# Written task
In full and without alteration, give the listing again.

Start

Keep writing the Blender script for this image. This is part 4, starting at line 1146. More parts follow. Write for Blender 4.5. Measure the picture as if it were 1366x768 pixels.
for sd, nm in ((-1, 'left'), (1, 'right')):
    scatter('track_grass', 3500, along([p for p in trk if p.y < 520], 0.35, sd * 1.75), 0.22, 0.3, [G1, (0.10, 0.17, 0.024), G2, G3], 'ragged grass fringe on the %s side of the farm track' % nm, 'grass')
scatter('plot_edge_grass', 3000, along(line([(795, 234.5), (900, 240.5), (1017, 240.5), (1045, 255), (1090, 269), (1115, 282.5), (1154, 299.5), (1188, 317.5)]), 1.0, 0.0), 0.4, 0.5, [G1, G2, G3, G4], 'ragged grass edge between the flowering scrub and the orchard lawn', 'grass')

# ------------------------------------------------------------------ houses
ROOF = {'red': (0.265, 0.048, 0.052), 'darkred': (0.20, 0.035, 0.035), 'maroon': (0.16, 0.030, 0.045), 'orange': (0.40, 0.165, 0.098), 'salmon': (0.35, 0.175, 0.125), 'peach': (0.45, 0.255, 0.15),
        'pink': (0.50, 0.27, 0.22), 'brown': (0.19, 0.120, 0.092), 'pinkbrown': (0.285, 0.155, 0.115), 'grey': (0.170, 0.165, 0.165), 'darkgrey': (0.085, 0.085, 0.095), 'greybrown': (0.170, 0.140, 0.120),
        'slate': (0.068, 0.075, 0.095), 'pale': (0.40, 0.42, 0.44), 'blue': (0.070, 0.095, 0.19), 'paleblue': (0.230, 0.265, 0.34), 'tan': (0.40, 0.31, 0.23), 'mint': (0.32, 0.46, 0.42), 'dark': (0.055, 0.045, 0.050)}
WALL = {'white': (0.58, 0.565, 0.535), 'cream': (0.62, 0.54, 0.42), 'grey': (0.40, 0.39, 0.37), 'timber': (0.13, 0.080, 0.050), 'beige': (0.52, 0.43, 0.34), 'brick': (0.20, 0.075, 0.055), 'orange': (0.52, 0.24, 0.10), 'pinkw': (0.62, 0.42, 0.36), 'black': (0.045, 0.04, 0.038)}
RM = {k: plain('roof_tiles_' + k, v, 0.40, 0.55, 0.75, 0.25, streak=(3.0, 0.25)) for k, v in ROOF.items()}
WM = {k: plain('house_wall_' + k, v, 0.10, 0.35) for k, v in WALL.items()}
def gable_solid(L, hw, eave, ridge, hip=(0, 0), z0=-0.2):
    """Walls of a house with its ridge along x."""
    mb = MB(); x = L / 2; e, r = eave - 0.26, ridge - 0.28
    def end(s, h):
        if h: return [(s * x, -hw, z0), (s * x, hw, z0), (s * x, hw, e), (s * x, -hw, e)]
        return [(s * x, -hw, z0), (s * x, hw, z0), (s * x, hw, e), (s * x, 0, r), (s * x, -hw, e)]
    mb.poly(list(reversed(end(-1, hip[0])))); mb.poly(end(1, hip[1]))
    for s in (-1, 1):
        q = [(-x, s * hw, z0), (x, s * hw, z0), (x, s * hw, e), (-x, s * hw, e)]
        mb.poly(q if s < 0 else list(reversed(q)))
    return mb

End

# Response below
Keep writing the Blender script for this image. This is part 4, starting at line 1146. More parts follow. Write for Blender 4.5. Measure the picture as if it were 1366x768 pixels.
for sd, nm in ((-1, 'left'), (1, 'right')):
    scatter('track_grass', 3500, along([p for p in trk if p.y < 520], 0.35, sd * 1.75), 0.22, 0.3, [G1, (0.10, 0.17, 0.024), G2, G3], 'ragged grass fringe on the %s side of the farm track' % nm, 'grass')
scatter('plot_edge_grass', 3000, along(line([(795, 234.5), (900, 240.5), (1017, 240.5), (1045, 255), (1090, 269), (1115, 282.5), (1154, 299.5), (1188, 317.5)]), 1.0, 0.0), 0.4, 0.5, [G1, G2, G3, G4], 'ragged grass edge between the flowering scrub and the orchard lawn', 'grass')

# ------------------------------------------------------------------ houses
ROOF = {'red': (0.265, 0.048, 0.052), 'darkred': (0.20, 0.035, 0.035), 'maroon': (0.16, 0.030, 0.045), 'orange': (0.40, 0.165, 0.098), 'salmon': (0.35, 0.175, 0.125), 'peach': (0.45, 0.255, 0.15),
        'pink': (0.50, 0.27, 0.22), 'brown': (0.19, 0.120, 0.092), 'pinkbrown': (0.285, 0.155, 0.115), 'grey': (0.170, 0.165, 0.165), 'darkgrey': (0.085, 0.085, 0.095), 'greybrown': (0.170, 0.140, 0.120),
        'slate': (0.068, 0.075, 0.095), 'pale': (0.40, 0.42, 0.44), 'blue': (0.070, 0.095, 0.19), 'paleblue': (0.230, 0.265, 0.34), 'tan': (0.40, 0.31, 0.23), 'mint': (0.32, 0.46, 0.42), 'dark': (0.055, 0.045, 0.050)}
WALL = {'white': (0.58, 0.565, 0.535), 'cream': (0.62, 0.54, 0.42), 'grey': (0.40, 0.39, 0.37), 'timber': (0.13, 0.080, 0.050), 'beige': (0.52, 0.43, 0.34), 'brick': (0.20, 0.075, 0.055), 'orange': (0.52, 0.24, 0.10), 'pinkw': (0.62, 0.42, 0.36), 'black': (0.045, 0.04, 0.038)}
RM = {k: plain('roof_tiles_' + k, v, 0.40, 0.55, 0.75, 0.25, streak=(3.0, 0.25)) for k, v in ROOF.items()}
WM = {k: plain('house_wall_' + k, v, 0.10, 0.35) for k, v in WALL.items()}
def gable_solid(L, hw, eave, ridge, hip=(0, 0), z0=-0.2):
    """Walls of a house with its ridge along x."""
    mb = MB(); x = L / 2; e, r = eave - 0.26, ridge - 0.28
    def end(s, h):
        if h: return [(s * x, -hw, z0), (s * x, hw, z0), (s * x, hw, e), (s * x, -hw, e)]
        return [(s * x, -hw, z0), (s * x, hw, z0), (s * x, hw, e), (s * x, 0, r), (s * x, -hw, e)]
    mb.poly(list(reversed(end(-1, hip[0])))); mb.poly(end(1, hip[1]))
    for s in (-1, 1):
        q = [(-x, s * hw, z0), (x, s * hw, z0), (x, s * hw, e), (-x, s * hw, e)]
        mb.poly(q if s < 0 else list(reversed(q)))
    return mb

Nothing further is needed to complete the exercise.